COLLECTED DATA »
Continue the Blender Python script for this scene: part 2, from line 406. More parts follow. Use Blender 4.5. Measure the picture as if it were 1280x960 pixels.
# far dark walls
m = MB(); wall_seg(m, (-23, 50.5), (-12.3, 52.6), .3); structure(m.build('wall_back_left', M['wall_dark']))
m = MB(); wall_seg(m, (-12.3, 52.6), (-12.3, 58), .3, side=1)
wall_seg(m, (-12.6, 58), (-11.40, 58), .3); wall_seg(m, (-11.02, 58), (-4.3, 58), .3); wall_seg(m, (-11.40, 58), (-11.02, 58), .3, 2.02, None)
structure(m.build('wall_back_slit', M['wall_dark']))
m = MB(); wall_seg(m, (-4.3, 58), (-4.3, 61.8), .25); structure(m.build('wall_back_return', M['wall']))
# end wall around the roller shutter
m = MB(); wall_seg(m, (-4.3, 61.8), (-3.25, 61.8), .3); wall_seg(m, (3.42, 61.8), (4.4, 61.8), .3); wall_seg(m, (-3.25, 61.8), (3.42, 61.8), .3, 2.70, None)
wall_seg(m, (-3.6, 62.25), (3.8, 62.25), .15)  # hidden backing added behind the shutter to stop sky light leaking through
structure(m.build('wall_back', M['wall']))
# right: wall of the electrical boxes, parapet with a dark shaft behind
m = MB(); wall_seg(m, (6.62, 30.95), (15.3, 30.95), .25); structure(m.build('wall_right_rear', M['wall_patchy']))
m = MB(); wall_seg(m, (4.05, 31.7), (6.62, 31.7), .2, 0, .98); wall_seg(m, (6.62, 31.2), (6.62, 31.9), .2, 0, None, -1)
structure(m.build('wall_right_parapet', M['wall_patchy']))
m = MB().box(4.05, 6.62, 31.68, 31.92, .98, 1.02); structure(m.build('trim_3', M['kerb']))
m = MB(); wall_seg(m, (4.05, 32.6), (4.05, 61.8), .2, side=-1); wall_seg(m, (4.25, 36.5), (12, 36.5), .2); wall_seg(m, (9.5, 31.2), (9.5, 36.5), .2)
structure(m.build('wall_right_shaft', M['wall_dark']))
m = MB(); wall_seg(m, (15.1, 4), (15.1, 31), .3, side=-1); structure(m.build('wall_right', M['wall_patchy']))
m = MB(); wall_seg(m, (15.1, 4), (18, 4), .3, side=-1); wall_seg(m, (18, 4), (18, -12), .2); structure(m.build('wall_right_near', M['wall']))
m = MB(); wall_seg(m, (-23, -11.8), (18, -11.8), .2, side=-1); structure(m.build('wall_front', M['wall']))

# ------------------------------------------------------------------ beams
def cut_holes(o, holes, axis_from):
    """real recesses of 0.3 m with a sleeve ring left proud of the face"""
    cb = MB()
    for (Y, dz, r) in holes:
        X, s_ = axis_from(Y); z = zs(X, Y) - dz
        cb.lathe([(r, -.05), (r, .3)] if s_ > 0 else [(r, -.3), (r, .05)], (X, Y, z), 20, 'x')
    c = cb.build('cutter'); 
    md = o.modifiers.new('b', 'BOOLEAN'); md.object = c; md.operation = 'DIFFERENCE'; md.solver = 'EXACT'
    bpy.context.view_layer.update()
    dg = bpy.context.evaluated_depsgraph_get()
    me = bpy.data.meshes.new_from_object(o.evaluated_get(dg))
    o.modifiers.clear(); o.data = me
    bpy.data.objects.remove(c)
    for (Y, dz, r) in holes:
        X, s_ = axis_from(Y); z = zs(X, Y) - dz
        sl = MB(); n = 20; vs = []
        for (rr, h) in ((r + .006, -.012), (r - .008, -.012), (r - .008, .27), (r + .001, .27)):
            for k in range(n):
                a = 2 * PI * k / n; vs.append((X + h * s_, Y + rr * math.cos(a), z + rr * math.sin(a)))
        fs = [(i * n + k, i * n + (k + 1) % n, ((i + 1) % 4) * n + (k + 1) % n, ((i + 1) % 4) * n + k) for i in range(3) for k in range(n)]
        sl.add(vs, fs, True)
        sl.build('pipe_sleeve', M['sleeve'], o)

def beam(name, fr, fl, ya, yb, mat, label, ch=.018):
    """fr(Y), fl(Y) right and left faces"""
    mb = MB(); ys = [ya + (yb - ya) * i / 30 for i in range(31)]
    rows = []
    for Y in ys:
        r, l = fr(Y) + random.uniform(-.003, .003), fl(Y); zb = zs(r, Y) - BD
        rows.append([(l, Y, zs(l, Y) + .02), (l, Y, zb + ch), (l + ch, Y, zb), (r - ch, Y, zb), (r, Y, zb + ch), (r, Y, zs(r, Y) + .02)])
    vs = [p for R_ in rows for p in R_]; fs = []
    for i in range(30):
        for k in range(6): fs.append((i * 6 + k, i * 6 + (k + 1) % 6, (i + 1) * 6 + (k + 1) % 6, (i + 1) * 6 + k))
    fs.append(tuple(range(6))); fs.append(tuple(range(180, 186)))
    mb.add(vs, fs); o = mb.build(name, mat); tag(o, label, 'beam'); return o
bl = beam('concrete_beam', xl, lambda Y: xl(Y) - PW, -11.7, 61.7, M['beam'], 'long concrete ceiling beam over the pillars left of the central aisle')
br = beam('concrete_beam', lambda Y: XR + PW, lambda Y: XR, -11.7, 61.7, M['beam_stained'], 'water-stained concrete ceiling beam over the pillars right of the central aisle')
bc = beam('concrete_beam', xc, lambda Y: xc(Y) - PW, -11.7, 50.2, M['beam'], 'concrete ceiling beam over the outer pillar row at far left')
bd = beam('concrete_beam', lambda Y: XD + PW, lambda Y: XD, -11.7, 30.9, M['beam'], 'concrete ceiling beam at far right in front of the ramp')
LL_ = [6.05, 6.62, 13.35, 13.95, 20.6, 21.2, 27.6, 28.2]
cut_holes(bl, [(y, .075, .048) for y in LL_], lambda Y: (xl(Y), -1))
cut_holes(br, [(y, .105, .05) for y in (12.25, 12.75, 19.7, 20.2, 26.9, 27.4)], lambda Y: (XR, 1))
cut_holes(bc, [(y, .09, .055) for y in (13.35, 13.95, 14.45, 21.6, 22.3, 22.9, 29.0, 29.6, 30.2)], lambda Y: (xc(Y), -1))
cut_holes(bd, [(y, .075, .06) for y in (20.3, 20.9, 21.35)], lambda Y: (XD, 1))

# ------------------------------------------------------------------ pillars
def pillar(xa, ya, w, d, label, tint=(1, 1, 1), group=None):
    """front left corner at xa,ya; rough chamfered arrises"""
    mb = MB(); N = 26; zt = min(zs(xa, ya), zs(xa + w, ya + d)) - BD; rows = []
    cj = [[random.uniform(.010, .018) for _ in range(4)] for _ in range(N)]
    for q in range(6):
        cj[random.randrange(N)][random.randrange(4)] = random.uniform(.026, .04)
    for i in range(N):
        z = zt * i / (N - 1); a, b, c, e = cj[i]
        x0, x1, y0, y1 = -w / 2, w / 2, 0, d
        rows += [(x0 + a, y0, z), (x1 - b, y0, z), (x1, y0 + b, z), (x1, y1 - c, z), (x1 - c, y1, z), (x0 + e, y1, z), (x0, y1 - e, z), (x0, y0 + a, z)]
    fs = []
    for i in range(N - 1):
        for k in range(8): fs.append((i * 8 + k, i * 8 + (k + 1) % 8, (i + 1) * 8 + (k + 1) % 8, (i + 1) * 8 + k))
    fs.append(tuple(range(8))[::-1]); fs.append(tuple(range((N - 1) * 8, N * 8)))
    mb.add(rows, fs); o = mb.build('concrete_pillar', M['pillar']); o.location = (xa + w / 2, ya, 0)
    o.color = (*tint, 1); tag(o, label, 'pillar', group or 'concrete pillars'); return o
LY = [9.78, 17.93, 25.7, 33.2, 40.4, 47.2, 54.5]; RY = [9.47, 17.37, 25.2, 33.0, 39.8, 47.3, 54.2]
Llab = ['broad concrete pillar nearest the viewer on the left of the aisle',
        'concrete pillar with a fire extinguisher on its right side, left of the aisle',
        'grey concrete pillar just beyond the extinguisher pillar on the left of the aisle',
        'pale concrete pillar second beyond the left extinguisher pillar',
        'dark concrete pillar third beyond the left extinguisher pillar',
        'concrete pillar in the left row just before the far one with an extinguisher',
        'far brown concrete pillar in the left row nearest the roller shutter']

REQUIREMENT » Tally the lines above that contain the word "central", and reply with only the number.

RESPONSE FOR THIS EXERCISE » 2